5.12.2006

the revolutionary act



This excerpt comes from John Berger's The Shape of a Pocket...

"In 19994 Miquel Barcelo wrote the following in one of his notebooks:

To paint a flayed ox has rebecome important. Like in other times but always different. Not like the Romans painted food, not like Rembrandt, not like Soutine or Bacon, not like Beuys - suddenly the chance to paint this has become something urgent, necessary, essential: blood and sacrifice ... but it would work also with an apple, with a face ... one has to take things, one after another, from the stickiness of Berlusconi, and make them anew, fresh and clean, show them palpitating, or with their own sweeet rottenness.

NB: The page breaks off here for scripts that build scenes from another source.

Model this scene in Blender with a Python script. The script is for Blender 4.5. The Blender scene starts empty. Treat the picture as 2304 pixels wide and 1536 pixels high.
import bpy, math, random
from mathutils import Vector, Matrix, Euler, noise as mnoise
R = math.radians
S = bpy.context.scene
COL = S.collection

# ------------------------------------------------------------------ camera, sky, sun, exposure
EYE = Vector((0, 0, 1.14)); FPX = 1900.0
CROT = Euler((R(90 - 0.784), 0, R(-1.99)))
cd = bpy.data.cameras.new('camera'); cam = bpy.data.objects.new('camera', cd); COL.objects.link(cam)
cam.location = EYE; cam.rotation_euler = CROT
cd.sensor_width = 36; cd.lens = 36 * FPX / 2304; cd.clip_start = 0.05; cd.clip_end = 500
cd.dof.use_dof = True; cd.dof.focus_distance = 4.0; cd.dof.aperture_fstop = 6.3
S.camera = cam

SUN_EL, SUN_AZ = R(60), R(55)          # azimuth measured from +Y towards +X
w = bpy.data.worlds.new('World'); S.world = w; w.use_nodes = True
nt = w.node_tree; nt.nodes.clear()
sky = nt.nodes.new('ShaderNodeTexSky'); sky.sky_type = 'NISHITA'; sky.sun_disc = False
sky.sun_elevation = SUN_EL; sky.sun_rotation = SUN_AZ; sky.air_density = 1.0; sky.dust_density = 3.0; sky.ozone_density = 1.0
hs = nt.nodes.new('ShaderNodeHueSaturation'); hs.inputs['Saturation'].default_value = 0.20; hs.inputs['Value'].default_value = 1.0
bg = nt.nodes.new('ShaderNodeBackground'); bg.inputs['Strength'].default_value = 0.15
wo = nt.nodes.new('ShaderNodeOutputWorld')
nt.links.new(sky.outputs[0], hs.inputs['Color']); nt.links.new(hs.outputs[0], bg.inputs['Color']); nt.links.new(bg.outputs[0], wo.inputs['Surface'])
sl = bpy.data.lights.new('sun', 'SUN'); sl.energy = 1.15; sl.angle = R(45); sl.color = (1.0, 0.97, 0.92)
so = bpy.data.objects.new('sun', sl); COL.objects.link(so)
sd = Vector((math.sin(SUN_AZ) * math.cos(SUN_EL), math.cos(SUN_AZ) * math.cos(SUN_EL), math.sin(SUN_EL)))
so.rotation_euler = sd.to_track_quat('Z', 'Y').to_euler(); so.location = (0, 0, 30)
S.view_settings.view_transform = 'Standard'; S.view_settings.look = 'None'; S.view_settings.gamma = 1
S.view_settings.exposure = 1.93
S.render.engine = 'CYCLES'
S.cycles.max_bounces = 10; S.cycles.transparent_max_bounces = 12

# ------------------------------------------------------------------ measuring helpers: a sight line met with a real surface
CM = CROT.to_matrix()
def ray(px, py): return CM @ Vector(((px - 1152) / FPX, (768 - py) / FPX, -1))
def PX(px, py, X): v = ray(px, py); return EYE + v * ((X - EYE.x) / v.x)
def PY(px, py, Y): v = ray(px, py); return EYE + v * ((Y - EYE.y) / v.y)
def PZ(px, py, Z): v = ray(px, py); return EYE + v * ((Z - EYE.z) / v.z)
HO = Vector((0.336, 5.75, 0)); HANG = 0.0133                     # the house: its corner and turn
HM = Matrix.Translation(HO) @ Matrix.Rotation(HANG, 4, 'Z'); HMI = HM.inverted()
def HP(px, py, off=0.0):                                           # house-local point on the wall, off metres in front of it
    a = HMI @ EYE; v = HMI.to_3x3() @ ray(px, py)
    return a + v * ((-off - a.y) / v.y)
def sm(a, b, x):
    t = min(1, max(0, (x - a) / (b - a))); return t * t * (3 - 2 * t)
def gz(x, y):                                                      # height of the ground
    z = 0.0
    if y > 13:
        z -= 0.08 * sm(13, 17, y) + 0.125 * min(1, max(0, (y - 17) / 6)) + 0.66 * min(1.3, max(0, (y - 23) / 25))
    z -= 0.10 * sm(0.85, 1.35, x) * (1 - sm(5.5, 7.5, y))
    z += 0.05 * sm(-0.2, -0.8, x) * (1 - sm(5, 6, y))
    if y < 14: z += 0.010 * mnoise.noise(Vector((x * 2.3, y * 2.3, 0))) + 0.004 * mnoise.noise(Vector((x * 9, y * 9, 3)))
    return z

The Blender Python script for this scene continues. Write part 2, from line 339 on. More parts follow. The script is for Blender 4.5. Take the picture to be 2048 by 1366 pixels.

The reference to Berlusconi is telling. Every day, all over the world, the media network replaces reality with lies. Not, in the first place, political or idealogical lies (they come later), but visual, substantial lies about what human and natural life is actually made of. All the lies converge into one colossal falsehood: the supposition that life itself is a commodity and that those who can afford to buy it are, by definition, those who deserve it! Most of us know this is false, but very little of what we are shown confirms our resistance...
Imagine, suddenly, the substantial material world (tomatoes, rain, birds, stones, melons, fish, eels, termites, mothers, dogs, mildew, salt water) in revolt against the endless streams of images which tell lies about them and in which they are imprisoned! Imagine them, as a reaction, claiming their freedom from all grammatical, digital and pictorial manipulation, imagine an uprising of the represented!"